O carisma das crianças é algo sem noção. A mais nova, Ariel, é tão linda expressando e interpretando sua personagem que dá vontade de morder (rs). Ela sobressai em todas as cenas em que está presente, pois é a única personagem que ainda consegue ver a realidade com os olhos inocentes e otimistas de uma criança. Sua irmã, Christy (Sarah Bolger), foi obrigada a amadurecer mais cedo para ajudar a família a enfrentar situações adversas. O fato de Ariel e Christy serem irmãs na vida real fez com que a interação entre as duas fosse muito mais espontânea e realista. Christy consegue ver e entender os problemas da família, já que ela carrega esta nas costas desde a morte de Frankie, porquê o pai não consegue mais se emocionar, se divertir e viver da mesma maneira antes da morte do filho mais novo.

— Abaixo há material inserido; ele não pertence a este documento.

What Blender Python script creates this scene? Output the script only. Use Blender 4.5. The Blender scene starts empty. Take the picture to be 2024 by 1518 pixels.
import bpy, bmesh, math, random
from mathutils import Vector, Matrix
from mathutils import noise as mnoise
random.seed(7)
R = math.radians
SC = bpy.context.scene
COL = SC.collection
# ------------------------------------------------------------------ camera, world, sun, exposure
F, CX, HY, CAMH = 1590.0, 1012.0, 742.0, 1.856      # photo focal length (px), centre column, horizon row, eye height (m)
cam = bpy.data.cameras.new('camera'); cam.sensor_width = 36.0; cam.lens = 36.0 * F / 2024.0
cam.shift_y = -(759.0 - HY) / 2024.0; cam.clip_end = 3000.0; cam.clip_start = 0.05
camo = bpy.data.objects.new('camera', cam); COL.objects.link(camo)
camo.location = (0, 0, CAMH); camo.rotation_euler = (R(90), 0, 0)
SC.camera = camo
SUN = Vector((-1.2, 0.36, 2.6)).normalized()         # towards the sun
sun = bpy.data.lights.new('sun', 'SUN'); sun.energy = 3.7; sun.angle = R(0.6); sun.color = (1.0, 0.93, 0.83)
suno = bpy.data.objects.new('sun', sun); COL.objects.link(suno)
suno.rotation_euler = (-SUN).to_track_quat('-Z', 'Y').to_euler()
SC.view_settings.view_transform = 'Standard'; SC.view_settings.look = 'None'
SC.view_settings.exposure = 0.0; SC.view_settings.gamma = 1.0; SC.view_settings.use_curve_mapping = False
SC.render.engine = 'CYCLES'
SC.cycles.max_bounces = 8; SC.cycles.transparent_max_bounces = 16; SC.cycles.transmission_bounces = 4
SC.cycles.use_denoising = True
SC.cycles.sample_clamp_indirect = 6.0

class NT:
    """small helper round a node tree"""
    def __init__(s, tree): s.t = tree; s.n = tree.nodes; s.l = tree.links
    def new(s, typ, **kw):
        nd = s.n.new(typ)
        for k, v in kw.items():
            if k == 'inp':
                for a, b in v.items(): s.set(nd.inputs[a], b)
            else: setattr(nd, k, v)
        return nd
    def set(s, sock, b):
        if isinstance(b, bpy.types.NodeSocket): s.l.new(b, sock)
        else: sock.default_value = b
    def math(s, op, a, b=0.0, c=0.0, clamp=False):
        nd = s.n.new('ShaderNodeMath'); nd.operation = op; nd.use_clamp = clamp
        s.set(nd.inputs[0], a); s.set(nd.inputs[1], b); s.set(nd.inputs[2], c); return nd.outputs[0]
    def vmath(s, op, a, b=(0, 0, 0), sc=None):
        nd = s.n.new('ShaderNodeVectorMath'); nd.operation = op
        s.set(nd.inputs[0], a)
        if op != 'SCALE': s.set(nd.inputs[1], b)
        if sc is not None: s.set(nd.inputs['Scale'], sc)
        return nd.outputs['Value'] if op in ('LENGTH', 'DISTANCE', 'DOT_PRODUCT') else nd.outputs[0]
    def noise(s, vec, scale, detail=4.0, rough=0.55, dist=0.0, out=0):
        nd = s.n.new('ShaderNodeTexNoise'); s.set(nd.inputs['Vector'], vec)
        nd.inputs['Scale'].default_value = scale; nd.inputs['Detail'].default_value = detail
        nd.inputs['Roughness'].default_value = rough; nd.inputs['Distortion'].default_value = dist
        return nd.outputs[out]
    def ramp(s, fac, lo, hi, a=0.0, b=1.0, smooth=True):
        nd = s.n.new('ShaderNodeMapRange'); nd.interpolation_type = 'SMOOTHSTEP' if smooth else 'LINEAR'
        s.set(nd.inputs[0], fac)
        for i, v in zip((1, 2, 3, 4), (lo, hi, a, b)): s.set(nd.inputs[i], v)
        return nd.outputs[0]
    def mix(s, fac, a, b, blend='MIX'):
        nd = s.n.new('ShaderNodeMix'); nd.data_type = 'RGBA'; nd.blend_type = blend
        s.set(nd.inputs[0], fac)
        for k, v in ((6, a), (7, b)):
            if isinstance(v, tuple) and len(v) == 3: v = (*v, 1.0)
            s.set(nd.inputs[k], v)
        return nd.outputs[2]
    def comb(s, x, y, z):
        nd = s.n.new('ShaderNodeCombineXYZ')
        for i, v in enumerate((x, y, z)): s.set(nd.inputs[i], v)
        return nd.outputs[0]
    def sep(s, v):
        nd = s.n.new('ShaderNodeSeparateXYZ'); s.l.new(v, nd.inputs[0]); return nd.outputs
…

O papel de mãe interpretado por Samantha Morton é de fato emocionante. Ela consegue transparecer com muita facilidade as dificuldades que a família está passando por causa dos inúmeros fatores adversos. O drama paira em muitos momentos na película. Você fica com o coração apertado, torcendo para tudo dar certo. Está interação entre o filme e público é algo raro de se ver hoje em dia. A bela atuação dos personagens rendeu várias indicações a prêmios importantes como: 3 indicações ao Oscar (Melhor Atriz (Samantha Morton), Melhor Ator Coadjuvante (Djimon Hounson) e Melhor Roteiro Original) e 2 indicações ao Globo de Ouro (Melhor Roteiro e Melhor Canção Original – "Time Enough for Tears").

As vezes é melhor deixar esse lado técnico do filme (que tem altos e baixos, aliás, bem baixos) e avaliar o filme por seu conteúdo. Ele tem um elenco fantástico, que consegue passar com clareza e realidade os problemas do dia a dia, e uma belíssima história, que de fato, poderia acontecer com qualquer um. Esta realidade é que chama a atenção do público.

No final do filme, cuidado, os mais sensíveis podem se emocionar e chorar. O que não faz mal nenhum. Todo mundo gosta de ver superação de problemas e sucesso em tudo na vida, e eu fico feliz quando isso acontece, mesmo que seja apenas num filme.